ACCOUNTABILITY

Too Big to Fail: The Outsourced State

How outsourcing core state functions to Serco, Carillion and G4S produced fraud, collapse and vanished accountability — and where it began.

It is the question that outlives every individual scandal: how did handing the core functions of the British state to a handful of private contractors — Serco, Carillion, G4S — produce fraud, collapse and vanishing accountability, while the taxpayer kept paying the bill? Pull the thread back and it runs, with unusual directness, to a single political project.

The law that built the market

The outsourced state did not appear by accident; it was legislated into being. From 1979, Margaret Thatcher's governments foisted Compulsory Competitive Tendering onto local authorities — first for construction and highways under the Local Government Planning and Land Act 1980, then extended by the Local Government Act 1988 to cleaning, refuse and catering. Councils were now required to put services out to private bidders. A market for running public services was, in effect, manufactured by statute.

That sat atop the wider privatisation of British Gas, BT and Rolls-Royce, and the ideology behind it — the conviction, as Thatcher put it to Woman's Own in 1987, that 'there is no such thing as society.' Best Value replaced CCT in 1999, but the contractor model it created only grew.

What the market produced: fraud

Scaled up, the model produced the Serco–G4S tagging scandal. Serco's subsidiary Serco Geografix took responsibility for three counts of fraud and two of false accounting between 2010 and 2013 — overcharging the Ministry of Justice for electronically monitoring offenders, including people who were dead, in prison, or otherwise untaggable. Serco had already repaid the MoJ £70m in a 2013 settlement; it was later fined £19.2m, plus £3.7m in costs, under a deferred prosecution agreement.
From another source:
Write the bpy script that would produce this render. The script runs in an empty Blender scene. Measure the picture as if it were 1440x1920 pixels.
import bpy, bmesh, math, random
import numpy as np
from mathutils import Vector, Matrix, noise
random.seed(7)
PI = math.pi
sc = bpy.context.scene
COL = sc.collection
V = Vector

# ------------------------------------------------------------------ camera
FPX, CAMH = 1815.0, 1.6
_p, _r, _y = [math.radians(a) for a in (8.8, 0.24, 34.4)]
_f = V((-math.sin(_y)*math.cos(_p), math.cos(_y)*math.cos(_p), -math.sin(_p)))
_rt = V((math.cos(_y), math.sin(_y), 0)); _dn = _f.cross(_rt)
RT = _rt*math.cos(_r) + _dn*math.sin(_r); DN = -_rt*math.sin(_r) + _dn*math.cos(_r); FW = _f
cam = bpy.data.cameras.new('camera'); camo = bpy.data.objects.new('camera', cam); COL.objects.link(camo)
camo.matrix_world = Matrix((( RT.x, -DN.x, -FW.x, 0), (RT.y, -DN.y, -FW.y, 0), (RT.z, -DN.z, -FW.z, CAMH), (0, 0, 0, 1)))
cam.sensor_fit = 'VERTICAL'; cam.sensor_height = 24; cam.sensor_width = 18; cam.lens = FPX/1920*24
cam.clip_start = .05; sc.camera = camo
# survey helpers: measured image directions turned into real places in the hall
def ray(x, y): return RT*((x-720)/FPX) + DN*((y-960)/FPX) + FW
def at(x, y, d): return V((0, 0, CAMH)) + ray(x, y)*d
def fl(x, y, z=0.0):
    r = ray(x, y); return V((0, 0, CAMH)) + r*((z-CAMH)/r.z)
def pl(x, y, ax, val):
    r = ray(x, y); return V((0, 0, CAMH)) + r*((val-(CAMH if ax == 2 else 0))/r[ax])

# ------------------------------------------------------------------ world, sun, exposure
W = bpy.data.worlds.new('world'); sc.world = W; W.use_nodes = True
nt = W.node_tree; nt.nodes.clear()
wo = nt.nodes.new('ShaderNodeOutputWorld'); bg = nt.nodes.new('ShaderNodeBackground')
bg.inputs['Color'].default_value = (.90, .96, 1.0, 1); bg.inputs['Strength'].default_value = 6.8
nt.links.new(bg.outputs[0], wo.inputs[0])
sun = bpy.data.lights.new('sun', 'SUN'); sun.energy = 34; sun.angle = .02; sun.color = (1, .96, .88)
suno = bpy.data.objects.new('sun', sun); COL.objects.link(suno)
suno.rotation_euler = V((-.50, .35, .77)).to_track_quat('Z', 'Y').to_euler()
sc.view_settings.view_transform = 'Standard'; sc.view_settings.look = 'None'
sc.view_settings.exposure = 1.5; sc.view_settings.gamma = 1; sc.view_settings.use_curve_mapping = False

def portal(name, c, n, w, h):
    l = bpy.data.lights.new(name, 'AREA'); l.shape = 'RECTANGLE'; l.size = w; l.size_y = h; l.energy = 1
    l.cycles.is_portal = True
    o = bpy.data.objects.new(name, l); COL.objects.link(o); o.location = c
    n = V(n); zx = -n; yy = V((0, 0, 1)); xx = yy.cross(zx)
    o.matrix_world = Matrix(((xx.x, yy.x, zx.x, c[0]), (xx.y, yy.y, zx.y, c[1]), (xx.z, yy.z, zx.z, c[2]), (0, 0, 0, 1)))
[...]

Serco Geografix engaged in a concerted effort to lie to the Ministry of Justice in order to profit unlawfully at the expense of UK taxpayers. — Lisa Osofsky, then director of the Serious Fraud Office

Serco's chief executive Rupert Soames said those now in charge were 'mortified, embarrassed and angry.'

What the market produced: collapse

Then came Carillion. KPMG audited the company for 19 years — for some £29m in fees — without once issuing a qualified opinion, right up to the collapse in January 2018. The National Audit Office estimated the failure cost taxpayers around £148m; the government had carried on awarding the firm contracts even as it sank. The auditors, in the committee's phrase, had been allowed to mark their own homework — and the Big Four audit 99% of the FTSE 100 between them, an oligopoly with little to fear.

The state that can't take it back

The deepest damage is to capacity. On asylum, the Home Office handed ten-year accommodation contracts to Serco and Clearsprings; tens of thousands of asylum seekers are housed this way, a large share in hotels, with private landlords paid £1,000–£2,000 a month per property. As Andy Burnham has argued, the contracts undermine the very thing they replaced — because the state no longer has the ability to build or rent the housing itself. Whoever ends up in No.10 inherits the same dependency.

The shadow state

What results is a shadow state: a handful of gnomically named firms — Serco, Capita, G4S, Sodexo, and now data players like Oracle and Palantir — running welfare, prisons, asylum and security out of public view. It lets everyone off the hook: government blames the contractors, the contractors blame the politicians, and anonymous investors profit while the public pays. It is sustained by a lobbyist revolving door and by dark money flowing through unincorporated associations and offshore vehicles — and increasingly foreign-owned, as the US-forced Huawei ban (which Donald Trump publicly took credit for) made plain.

Too big to fail

That is the trap in the name. When a contractor this embedded fails, the state cannot simply let it: the capacity to step back in was sold off decades ago. The failure is socialised; the profit never was.